The majority attempts to distinguish Porter by noting that there the interrogator told the defendant he was sure the judge would take the defendant’s cooperation into consideration. However, neither in that case nor in this case did the interrogator promise that the defendant’s cooperation would definitely help him. In both cases the police held out the possibility that a judge or prosecuting attorney might respond favorably if informed of the defendant’s cooperation as an inducement to making a statement. It is this implied promise of leniency which we held impermissible in Porter.

State v. Thomas, 232 Neb. 490, 441 N.W.2d 186 (1989), is similarly unavailing as support for the majority’s decision. In that case the police interrogator did not promise to voluntarily report the defendant’s cooperation, but only speculated as to the effect of such knowledge if the court became aware of it. The majority in the present case errs in focusing on the interrogator’s musings as to the effect of his report on the prosecuting attorney. The improper inducement occurred, however, when the interrogator definitely promised to include in his report that Haynie talked freely, without any hesitation. The discretionary inclusion of such editorial comments, combined with speculation as to their effect on the court, certainly constitutes at least “slight” inducement to make a statement. Because the trial court erred as a matter of law in admitting Haynie’s confession, this cause should be remanded for a new trial.

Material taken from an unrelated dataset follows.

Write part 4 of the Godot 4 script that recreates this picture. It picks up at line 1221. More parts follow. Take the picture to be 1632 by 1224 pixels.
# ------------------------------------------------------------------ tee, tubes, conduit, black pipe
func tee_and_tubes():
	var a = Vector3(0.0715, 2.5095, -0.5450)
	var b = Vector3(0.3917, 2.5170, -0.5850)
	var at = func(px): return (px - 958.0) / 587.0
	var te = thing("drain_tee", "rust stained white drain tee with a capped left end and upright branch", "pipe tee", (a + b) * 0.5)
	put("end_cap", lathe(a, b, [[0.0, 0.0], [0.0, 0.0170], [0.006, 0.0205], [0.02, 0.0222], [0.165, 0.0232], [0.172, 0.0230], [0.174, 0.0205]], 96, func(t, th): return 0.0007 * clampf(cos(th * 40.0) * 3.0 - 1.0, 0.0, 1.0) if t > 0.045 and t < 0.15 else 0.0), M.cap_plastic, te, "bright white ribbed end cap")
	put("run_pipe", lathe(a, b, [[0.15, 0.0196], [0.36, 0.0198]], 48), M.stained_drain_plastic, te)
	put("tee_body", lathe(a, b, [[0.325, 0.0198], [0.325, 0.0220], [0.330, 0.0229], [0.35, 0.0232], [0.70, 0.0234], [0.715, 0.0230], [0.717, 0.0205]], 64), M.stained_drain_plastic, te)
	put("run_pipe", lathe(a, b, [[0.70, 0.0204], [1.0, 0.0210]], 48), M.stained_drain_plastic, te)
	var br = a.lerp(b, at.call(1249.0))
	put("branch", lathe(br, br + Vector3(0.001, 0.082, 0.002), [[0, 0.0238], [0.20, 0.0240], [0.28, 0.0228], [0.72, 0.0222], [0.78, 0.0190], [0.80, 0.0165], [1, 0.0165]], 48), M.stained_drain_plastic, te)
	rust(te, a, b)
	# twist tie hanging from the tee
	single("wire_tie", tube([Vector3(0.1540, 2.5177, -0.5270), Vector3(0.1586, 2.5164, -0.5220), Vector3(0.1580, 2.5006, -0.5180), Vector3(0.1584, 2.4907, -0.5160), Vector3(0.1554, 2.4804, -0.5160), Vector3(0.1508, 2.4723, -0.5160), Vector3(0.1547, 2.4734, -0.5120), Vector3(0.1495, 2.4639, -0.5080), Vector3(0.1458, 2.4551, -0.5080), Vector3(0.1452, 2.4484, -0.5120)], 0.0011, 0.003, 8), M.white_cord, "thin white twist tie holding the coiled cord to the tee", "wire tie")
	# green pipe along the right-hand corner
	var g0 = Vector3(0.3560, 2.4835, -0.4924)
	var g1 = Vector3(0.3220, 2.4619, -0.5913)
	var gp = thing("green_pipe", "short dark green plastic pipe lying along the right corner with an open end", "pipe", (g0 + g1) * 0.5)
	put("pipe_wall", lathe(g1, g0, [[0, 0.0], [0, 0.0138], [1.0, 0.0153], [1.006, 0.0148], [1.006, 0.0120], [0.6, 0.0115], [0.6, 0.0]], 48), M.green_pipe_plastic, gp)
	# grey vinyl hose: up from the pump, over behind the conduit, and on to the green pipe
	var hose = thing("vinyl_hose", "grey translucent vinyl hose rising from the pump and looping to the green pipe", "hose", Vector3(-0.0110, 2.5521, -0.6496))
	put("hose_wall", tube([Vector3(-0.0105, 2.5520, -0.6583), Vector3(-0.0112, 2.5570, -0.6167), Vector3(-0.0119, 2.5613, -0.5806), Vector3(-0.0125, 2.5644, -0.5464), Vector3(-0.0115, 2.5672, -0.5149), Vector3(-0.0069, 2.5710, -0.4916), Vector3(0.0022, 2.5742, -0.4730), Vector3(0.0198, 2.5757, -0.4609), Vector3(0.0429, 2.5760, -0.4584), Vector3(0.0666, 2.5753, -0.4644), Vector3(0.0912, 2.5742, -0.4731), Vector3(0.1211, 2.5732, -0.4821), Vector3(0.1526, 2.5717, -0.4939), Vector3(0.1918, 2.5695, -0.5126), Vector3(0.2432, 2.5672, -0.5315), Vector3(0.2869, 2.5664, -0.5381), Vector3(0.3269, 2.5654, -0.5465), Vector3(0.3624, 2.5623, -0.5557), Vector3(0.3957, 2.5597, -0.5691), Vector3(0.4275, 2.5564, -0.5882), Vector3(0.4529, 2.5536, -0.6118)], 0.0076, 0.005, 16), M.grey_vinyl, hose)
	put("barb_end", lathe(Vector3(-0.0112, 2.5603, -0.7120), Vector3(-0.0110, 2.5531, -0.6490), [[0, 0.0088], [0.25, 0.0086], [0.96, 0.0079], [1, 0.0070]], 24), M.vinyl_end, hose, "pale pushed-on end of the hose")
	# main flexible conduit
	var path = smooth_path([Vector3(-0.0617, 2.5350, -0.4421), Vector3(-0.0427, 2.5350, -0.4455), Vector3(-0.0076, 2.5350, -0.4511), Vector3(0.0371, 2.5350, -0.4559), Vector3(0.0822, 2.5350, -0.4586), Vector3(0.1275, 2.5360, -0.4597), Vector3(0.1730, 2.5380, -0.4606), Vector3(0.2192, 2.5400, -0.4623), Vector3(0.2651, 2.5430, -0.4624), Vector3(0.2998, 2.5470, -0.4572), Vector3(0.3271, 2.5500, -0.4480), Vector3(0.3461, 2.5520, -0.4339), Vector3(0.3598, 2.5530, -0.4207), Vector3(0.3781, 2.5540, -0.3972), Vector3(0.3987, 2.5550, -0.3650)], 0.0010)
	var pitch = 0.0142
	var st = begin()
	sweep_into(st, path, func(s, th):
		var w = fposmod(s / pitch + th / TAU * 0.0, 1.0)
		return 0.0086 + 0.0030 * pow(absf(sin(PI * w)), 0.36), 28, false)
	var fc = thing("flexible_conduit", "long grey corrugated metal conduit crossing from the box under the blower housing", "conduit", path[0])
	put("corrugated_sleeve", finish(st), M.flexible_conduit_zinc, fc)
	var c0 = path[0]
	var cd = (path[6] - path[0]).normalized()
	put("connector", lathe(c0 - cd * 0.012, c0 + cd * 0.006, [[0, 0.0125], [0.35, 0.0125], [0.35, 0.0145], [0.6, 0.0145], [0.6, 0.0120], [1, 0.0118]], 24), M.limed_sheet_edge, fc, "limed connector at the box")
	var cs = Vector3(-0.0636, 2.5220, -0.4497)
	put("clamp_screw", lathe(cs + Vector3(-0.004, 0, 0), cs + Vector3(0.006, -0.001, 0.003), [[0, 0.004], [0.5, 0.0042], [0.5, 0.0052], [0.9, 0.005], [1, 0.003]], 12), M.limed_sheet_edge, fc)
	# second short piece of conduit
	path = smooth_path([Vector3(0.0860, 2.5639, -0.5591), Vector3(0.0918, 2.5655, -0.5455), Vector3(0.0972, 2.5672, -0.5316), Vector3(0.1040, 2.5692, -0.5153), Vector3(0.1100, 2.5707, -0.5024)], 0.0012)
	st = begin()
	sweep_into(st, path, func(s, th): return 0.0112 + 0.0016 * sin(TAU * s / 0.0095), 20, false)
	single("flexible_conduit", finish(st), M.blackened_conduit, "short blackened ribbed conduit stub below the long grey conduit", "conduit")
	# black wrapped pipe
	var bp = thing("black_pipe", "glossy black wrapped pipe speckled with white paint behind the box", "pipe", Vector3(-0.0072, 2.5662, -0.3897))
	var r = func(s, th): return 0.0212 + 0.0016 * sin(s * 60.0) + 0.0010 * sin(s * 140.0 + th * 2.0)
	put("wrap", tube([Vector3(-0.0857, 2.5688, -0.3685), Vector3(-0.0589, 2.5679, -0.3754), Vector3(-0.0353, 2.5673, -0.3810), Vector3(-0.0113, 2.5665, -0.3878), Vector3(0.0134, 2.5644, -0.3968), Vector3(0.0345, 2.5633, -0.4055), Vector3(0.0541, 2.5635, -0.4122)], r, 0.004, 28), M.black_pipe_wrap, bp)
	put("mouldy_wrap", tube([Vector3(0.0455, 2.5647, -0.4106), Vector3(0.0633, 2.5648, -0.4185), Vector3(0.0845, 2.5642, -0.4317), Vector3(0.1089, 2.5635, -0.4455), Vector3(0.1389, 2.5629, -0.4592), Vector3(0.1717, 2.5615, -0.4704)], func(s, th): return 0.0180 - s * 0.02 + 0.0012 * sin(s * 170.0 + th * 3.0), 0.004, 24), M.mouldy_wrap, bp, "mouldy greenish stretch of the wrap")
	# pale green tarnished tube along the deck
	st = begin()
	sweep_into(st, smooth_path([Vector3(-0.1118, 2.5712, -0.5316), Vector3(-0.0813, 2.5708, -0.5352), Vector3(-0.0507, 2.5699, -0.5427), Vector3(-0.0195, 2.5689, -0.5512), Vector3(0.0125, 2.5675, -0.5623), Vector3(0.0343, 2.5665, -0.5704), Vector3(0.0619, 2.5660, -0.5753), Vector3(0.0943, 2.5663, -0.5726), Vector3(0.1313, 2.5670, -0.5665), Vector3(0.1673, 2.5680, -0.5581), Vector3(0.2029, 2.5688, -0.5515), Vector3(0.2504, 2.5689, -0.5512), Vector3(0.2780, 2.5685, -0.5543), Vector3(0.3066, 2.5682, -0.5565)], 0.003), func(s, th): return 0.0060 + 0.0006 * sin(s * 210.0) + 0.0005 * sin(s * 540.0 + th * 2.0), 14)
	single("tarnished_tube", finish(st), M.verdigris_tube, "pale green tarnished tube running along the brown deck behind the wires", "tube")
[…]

I also point out that in announcing its “totality-of-the-circumstances” test, the majority lists a number of “potentially material considerations” for the trial judge to address. Because we have never before indicated that such considerations are relevant when a confession is induced, the *506the trial court in this case did not assess the voluntariness of Haynie’s confession in light of these factors. Such an assessment involves factual determinations which this court is not competent to make on appeal. Therefore, in any event, this cause should be remanded to the trial court for a determination of the voluntariness of Haynie’s confession under the court’s new test.